- [Recorded information]:
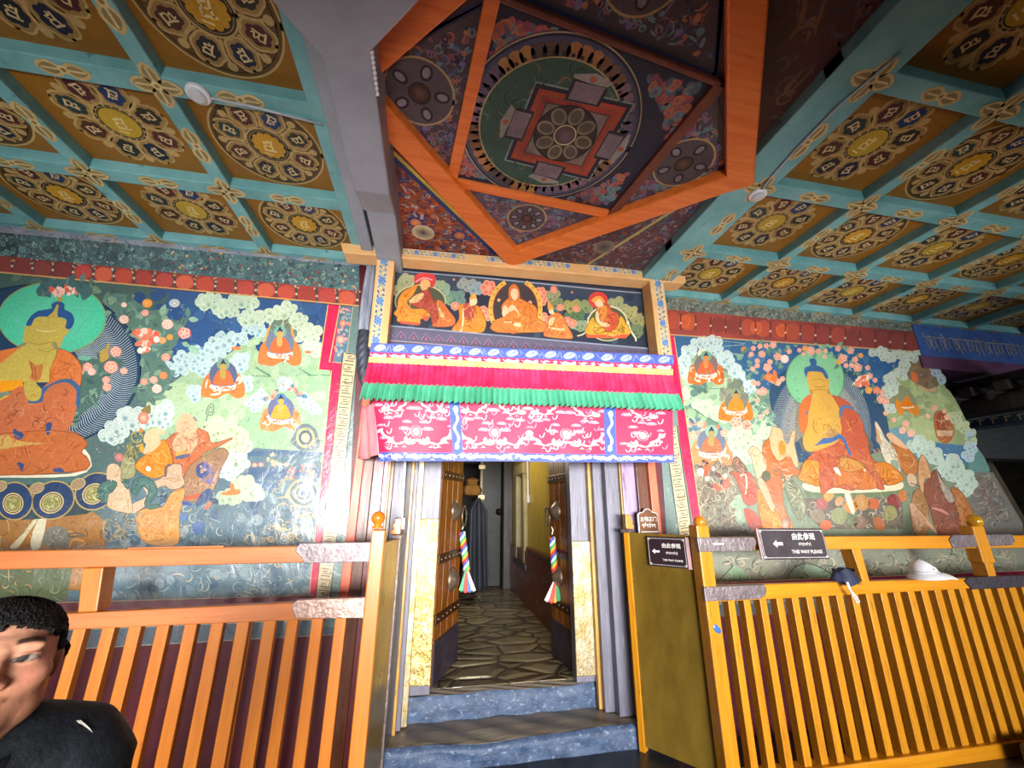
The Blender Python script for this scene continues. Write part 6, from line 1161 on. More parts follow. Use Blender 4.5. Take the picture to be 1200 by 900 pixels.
def dragon(u, v, s, f, L=3):
    X = lambda a, b: (u+f*a*s, v+b*s*4.2)
    P.line([X(-2.2, -1.0), X(-1.9, -.3), X(-1.2, .1), X(-.9, .7), X(-.1, .9), X(.6, .6), X(1.2, .95), X(1.9, .7)], s*.62, '#f3dcc8', L, sm=5, taper=.5)
    P.line([X(-1.9, -.3), X(-1.2, .1), X(-.9, .7), X(-.1, .9), X(.6, .6), X(1.2, .95)], s*.2, '#e4a8a8', L+.4, sm=5)
    P.poly(cr([X(.7, .7), X(.6, .1), X(.9, -.2), X(1.1, .2), X(1.5, .0), X(1.4, .5), X(1.9, .5), X(1.5, .9)], 3), '#f0c8c0', L+.5); P.disc(*X(1.2, .5), s*.12, '#b8304c', L+.8, ry=s*.4, n=8)
    P.poly(cr([X(-2.6, -1.1), X(-2.0, -1.3), X(-2.1, -.9), X(-2.7, -.7)], 3), '#f2d0cc', L+.2)
    for a, b in ((-.5, 1.1), (.5, 1.1), (-1.5, .5), (1.7, .2)):
        for q in (-.5, 0, .5): P.line([X(a, b), X(a+.25*math.sin(q), b+.18), X(a+.35*math.sin(q*2), b+.3)], s*.09, '#f3dcc8', L+.3, sm=2)
for c0_, c1_ in ((.02, .255), (.29, .51), (.51, .77), (.81, .985)):
    m = (c0_+c1_)/2; sp = (c1_-c0_)/2
    for f in ((-1, 1) if c1_-c0_ > .2 else (1,)):
        x = m+f*sp*.5 if c1_-c0_ > .2 else m
        dragon(x, .62, .027, -f, 3); dragon(x+f*.012, .12, .021, f, 3)
        for du, dv, s_ in ((.03, .3, .011), (-.03, .36, .010), (.05, .62, .011), (-.062, .66, .009), (-.05, .14, .011), (.02, .93, .011), (.062, .1, .010), (-.02, .47, .012), (.06, .42, .008), (-.045, .9, .010), (.0, .28, .009)): cloudlet(x+f*du, dv, s_)
        for q in range(16):
            a_, b_ = x+P.r.uniform(-.065, .065), P.r.uniform(.06, .8)
            P.line([(a_, b_), (a_+.006, b_+.05), (a_+.014, b_+.02), (a_+.018, b_-.04)], .0045, P.r.choice(['#f0b8c8', '#e48aa6', '#f2d4d0']), 1.6, sm=3, taper=.5)
    P.disc(m, .52, .012, '#f6e4d0', 5, ry=.065, n=16); P.ring(m, .52, .018, .003, '#eeb0b0', 5, ry=.095, n=18)
P.quadgrid(0, .86, 1, 1, 90, 3, lambda u, v: '#3d55b8', 6)
for a, b in ((.255, .29), (.77, .81)): P.quadgrid(a, 0, b, .88, 3, 12, lambda u, v: '#3f58bc', 6)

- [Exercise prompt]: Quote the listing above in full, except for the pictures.

- [Output for this exercise]:
The Blender Python script for this scene continues. Write part 6, from line 1161 on. More parts follow. Use Blender 4.5. Take the picture to be 1200 by 900 pixels.
def dragon(u, v, s, f, L=3):
    X = lambda a, b: (u+f*a*s, v+b*s*4.2)
    P.line([X(-2.2, -1.0), X(-1.9, -.3), X(-1.2, .1), X(-.9, .7), X(-.1, .9), X(.6, .6), X(1.2, .95), X(1.9, .7)], s*.62, '#f3dcc8', L, sm=5, taper=.5)
    P.line([X(-1.9, -.3), X(-1.2, .1), X(-.9, .7), X(-.1, .9), X(.6, .6), X(1.2, .95)], s*.2, '#e4a8a8', L+.4, sm=5)
    P.poly(cr([X(.7, .7), X(.6, .1), X(.9, -.2), X(1.1, .2), X(1.5, .0), X(1.4, .5), X(1.9, .5), X(1.5, .9)], 3), '#f0c8c0', L+.5); P.disc(*X(1.2, .5), s*.12, '#b8304c', L+.8, ry=s*.4, n=8)
    P.poly(cr([X(-2.6, -1.1), X(-2.0, -1.3), X(-2.1, -.9), X(-2.7, -.7)], 3), '#f2d0cc', L+.2)
    for a, b in ((-.5, 1.1), (.5, 1.1), (-1.5, .5), (1.7, .2)):
        for q in (-.5, 0, .5): P.line([X(a, b), X(a+.25*math.sin(q), b+.18), X(a+.35*math.sin(q*2), b+.3)], s*.09, '#f3dcc8', L+.3, sm=2)
for c0_, c1_ in ((.02, .255), (.29, .51), (.51, .77), (.81, .985)):
    m = (c0_+c1_)/2; sp = (c1_-c0_)/2
    for f in ((-1, 1) if c1_-c0_ > .2 else (1,)):
        x = m+f*sp*.5 if c1_-c0_ > .2 else m
        dragon(x, .62, .027, -f, 3); dragon(x+f*.012, .12, .021, f, 3)
        for du, dv, s_ in ((.03, .3, .011), (-.03, .36, .010), (.05, .62, .011), (-.062, .66, .009), (-.05, .14, .011), (.02, .93, .011), (.062, .1, .010), (-.02, .47, .012), (.06, .42, .008), (-.045, .9, .010), (.0, .28, .009)): cloudlet(x+f*du, dv, s_)
        for q in range(16):
            a_, b_ = x+P.r.uniform(-.065, .065), P.r.uniform(.06, .8)
            P.line([(a_, b_), (a_+.006, b_+.05), (a_+.014, b_+.02), (a_+.018, b_-.04)], .0045, P.r.choice(['#f0b8c8', '#e48aa6', '#f2d4d0']), 1.6, sm=3, taper=.5)
    P.disc(m, .52, .012, '#f6e4d0', 5, ry=.065, n=16); P.ring(m, .52, .018, .003, '#eeb0b0', 5, ry=.095, n=18)
P.quadgrid(0, .86, 1, 1, 90, 3, lambda u, v: '#3d55b8', 6)
for a, b in ((.255, .29), (.77, .81)): P.quadgrid(a, 0, b, .88, 3, 12, lambda u, v: '#3f58bc', 6)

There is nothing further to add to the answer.